• [Work to do] Scan the material and copy every line in which "scene" appears.

(Saved entries)
+ + + +
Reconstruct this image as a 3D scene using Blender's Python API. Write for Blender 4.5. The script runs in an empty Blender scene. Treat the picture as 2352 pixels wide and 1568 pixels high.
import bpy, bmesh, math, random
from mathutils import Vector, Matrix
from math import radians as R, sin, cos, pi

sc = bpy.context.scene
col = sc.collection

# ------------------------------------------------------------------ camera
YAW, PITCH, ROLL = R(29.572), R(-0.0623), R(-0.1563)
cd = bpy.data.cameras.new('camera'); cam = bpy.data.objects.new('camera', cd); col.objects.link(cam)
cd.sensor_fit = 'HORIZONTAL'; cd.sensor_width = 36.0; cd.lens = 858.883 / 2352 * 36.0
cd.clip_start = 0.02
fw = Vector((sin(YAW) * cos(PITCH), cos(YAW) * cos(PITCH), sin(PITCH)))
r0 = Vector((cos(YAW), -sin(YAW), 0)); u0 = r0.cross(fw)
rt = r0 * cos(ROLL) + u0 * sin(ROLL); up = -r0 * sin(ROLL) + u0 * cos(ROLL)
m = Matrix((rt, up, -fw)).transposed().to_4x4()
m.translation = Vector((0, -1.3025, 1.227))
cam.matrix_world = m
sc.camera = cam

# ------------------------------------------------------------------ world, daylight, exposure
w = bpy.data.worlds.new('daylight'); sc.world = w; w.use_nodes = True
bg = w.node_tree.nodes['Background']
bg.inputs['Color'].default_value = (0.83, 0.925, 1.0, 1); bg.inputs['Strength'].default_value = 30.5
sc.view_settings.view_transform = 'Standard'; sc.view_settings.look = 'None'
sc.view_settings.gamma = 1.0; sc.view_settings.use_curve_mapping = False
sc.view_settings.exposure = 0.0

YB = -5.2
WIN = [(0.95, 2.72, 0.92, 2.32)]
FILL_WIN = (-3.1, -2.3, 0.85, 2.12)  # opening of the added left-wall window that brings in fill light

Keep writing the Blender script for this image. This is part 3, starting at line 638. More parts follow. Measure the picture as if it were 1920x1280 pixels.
+ + + +
• [Solved exercise]
Reconstruct this image as a 3D scene using Blender's Python API. Write for Blender 4.5. The script runs in an empty Blender scene. Treat the picture as 2352 pixels wide and 1568 pixels high.
sc = bpy.context.scene